**Data shown:**
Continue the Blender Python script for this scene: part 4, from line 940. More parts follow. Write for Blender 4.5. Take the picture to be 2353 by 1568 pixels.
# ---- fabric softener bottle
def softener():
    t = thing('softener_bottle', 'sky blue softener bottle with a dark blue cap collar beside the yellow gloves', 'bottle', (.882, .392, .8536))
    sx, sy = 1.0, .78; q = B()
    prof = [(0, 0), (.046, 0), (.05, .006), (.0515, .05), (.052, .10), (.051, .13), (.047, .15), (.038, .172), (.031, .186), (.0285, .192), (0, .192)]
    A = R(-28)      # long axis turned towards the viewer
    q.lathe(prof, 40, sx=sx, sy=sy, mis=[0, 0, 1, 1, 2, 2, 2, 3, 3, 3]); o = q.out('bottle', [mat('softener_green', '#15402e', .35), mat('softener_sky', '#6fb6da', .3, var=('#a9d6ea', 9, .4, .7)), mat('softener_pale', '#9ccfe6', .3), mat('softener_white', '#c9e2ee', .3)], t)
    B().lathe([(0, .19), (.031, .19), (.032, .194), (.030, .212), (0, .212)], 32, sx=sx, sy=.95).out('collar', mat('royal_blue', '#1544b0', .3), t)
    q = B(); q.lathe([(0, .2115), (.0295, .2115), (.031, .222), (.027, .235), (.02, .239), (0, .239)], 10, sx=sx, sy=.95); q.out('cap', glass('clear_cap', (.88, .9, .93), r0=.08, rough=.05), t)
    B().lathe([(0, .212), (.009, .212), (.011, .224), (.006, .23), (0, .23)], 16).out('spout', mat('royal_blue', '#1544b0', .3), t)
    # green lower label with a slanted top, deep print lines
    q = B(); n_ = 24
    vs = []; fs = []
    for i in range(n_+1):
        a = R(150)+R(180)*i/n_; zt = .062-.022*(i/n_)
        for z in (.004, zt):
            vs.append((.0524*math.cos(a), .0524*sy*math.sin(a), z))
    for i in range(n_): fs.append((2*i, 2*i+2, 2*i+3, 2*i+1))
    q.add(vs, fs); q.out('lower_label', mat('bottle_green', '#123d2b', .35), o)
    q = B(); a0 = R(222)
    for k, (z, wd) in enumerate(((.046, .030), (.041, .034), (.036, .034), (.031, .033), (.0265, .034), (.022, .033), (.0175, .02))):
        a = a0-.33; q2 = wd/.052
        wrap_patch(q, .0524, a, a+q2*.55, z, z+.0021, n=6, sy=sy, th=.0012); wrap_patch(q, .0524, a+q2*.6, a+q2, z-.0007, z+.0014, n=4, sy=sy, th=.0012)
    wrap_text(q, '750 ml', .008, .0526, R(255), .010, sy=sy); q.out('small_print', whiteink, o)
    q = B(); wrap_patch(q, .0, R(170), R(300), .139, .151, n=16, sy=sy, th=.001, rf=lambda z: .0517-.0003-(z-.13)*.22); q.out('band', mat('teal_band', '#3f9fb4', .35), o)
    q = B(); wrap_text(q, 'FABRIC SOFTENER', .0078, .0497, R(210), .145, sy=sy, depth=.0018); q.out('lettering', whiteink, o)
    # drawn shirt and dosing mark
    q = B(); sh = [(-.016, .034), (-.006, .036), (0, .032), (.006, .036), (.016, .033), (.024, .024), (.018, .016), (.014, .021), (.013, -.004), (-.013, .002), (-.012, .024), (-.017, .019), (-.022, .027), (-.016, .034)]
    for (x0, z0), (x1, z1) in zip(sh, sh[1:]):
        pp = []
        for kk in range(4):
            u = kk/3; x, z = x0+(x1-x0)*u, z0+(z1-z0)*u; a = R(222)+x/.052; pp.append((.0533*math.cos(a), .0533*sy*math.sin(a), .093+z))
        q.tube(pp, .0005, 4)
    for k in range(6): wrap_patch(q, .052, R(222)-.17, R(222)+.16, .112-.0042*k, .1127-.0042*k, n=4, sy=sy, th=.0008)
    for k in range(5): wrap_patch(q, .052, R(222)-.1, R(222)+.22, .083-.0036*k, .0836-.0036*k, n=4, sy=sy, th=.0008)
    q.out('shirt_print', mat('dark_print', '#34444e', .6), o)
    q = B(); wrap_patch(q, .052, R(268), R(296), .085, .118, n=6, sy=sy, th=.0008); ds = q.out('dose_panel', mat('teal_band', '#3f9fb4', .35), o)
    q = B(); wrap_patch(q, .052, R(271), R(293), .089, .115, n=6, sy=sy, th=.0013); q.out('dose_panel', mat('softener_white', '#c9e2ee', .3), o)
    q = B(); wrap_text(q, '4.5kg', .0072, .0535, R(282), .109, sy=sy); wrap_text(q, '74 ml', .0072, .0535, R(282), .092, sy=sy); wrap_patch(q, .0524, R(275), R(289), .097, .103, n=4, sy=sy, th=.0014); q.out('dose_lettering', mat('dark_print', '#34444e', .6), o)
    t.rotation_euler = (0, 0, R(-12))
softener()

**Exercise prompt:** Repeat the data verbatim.

**Full solution:**
Continue the Blender Python script for this scene: part 4, from line 940. More parts follow. Write for Blender 4.5. Take the picture to be 2353 by 1568 pixels.
# ---- fabric softener bottle
def softener():
    t = thing('softener_bottle', 'sky blue softener bottle with a dark blue cap collar beside the yellow gloves', 'bottle', (.882, .392, .8536))
    sx, sy = 1.0, .78; q = B()
    prof = [(0, 0), (.046, 0), (.05, .006), (.0515, .05), (.052, .10), (.051, .13), (.047, .15), (.038, .172), (.031, .186), (.0285, .192), (0, .192)]
    A = R(-28)      # long axis turned towards the viewer
    q.lathe(prof, 40, sx=sx, sy=sy, mis=[0, 0, 1, 1, 2, 2, 2, 3, 3, 3]); o = q.out('bottle', [mat('softener_green', '#15402e', .35), mat('softener_sky', '#6fb6da', .3, var=('#a9d6ea', 9, .4, .7)), mat('softener_pale', '#9ccfe6', .3), mat('softener_white', '#c9e2ee', .3)], t)
    B().lathe([(0, .19), (.031, .19), (.032, .194), (.030, .212), (0, .212)], 32, sx=sx, sy=.95).out('collar', mat('royal_blue', '#1544b0', .3), t)
    q = B(); q.lathe([(0, .2115), (.0295, .2115), (.031, .222), (.027, .235), (.02, .239), (0, .239)], 10, sx=sx, sy=.95); q.out('cap', glass('clear_cap', (.88, .9, .93), r0=.08, rough=.05), t)
    B().lathe([(0, .212), (.009, .212), (.011, .224), (.006, .23), (0, .23)], 16).out('spout', mat('royal_blue', '#1544b0', .3), t)
    # green lower label with a slanted top, deep print lines
    q = B(); n_ = 24
    vs = []; fs = []
    for i in range(n_+1):
        a = R(150)+R(180)*i/n_; zt = .062-.022*(i/n_)
        for z in (.004, zt):
            vs.append((.0524*math.cos(a), .0524*sy*math.sin(a), z))
    for i in range(n_): fs.append((2*i, 2*i+2, 2*i+3, 2*i+1))
    q.add(vs, fs); q.out('lower_label', mat('bottle_green', '#123d2b', .35), o)
    q = B(); a0 = R(222)
    for k, (z, wd) in enumerate(((.046, .030), (.041, .034), (.036, .034), (.031, .033), (.0265, .034), (.022, .033), (.0175, .02))):
        a = a0-.33; q2 = wd/.052
        wrap_patch(q, .0524, a, a+q2*.55, z, z+.0021, n=6, sy=sy, th=.0012); wrap_patch(q, .0524, a+q2*.6, a+q2, z-.0007, z+.0014, n=4, sy=sy, th=.0012)
    wrap_text(q, '750 ml', .008, .0526, R(255), .010, sy=sy); q.out('small_print', whiteink, o)
    q = B(); wrap_patch(q, .0, R(170), R(300), .139, .151, n=16, sy=sy, th=.001, rf=lambda z: .0517-.0003-(z-.13)*.22); q.out('band', mat('teal_band', '#3f9fb4', .35), o)
    q = B(); wrap_text(q, 'FABRIC SOFTENER', .0078, .0497, R(210), .145, sy=sy, depth=.0018); q.out('lettering', whiteink, o)
    # drawn shirt and dosing mark
    q = B(); sh = [(-.016, .034), (-.006, .036), (0, .032), (.006, .036), (.016, .033), (.024, .024), (.018, .016), (.014, .021), (.013, -.004), (-.013, .002), (-.012, .024), (-.017, .019), (-.022, .027), (-.016, .034)]
    for (x0, z0), (x1, z1) in zip(sh, sh[1:]):
        pp = []
        for kk in range(4):
            u = kk/3; x, z = x0+(x1-x0)*u, z0+(z1-z0)*u; a = R(222)+x/.052; pp.append((.0533*math.cos(a), .0533*sy*math.sin(a), .093+z))
        q.tube(pp, .0005, 4)
    for k in range(6): wrap_patch(q, .052, R(222)-.17, R(222)+.16, .112-.0042*k, .1127-.0042*k, n=4, sy=sy, th=.0008)
    for k in range(5): wrap_patch(q, .052, R(222)-.1, R(222)+.22, .083-.0036*k, .0836-.0036*k, n=4, sy=sy, th=.0008)
    q.out('shirt_print', mat('dark_print', '#34444e', .6), o)
    q = B(); wrap_patch(q, .052, R(268), R(296), .085, .118, n=6, sy=sy, th=.0008); ds = q.out('dose_panel', mat('teal_band', '#3f9fb4', .35), o)
    q = B(); wrap_patch(q, .052, R(271), R(293), .089, .115, n=6, sy=sy, th=.0013); q.out('dose_panel', mat('softener_white', '#c9e2ee', .3), o)
    q = B(); wrap_text(q, '4.5kg', .0072, .0535, R(282), .109, sy=sy); wrap_text(q, '74 ml', .0072, .0535, R(282), .092, sy=sy); wrap_patch(q, .0524, R(275), R(289), .097, .103, n=4, sy=sy, th=.0014); q.out('dose_lettering', mat('dark_print', '#34444e', .6), o)
    t.rotation_euler = (0, 0, R(-12))
softener()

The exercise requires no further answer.